Opponents of citizens initiative to boost oil taxes have formed a bipartisan coalition

pipeline
The Trans-Alaska Pipeline runs alongside the Dalton Highway near the Toolik Field Station on June 9, 2017, in the North Slope Borough. (Photo by Rashah McChesney/Alaska’s Energy Desk)

A bipartisan group has formed to fight a citizens initiative that, if passed, would boost taxes on some of Alaska’s North Slope oil fields.

The group, OneAlaska, does not appear to include any oil industry leaders. But several of its members work for companies or organizations with ties to the industry, and its sole financial supporter, so far, is the Alaska Oil and Gas Association, the industry’s leading trade group in the state.

OneAlaska is chaired by Chantal Walsh, a Democrat who’s a former director of the state’s Division of Oil and Gas. Its co-chairs include former state Rep. Jason Grenn, an independent, and Republican Nicholas Begich III, a nephew of Democratic former U.S. Sen. Mark Begich.

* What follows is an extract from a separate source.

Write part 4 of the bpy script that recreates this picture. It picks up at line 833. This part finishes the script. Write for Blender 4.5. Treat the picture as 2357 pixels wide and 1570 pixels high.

“The ballot measure is a mistake and should be rejected by voters,” Grenn said in a prepared statement announcing the group’s formation. “It contains provisions that would jeopardize new development and make it harder for companies to invest here.”

Other co-chairs include Crawford Patkotak, the chair of the Alaska Native corporation Arctic Slope Regional Corp., former state forester John Sturgeon and Bill Popp, head of the Anchorage Economic Development Corp.

Popp, in a phone interview Thursday, said both he and his organization believe that the oil tax initiative is “complex legislation that should not be done at the ballot box.”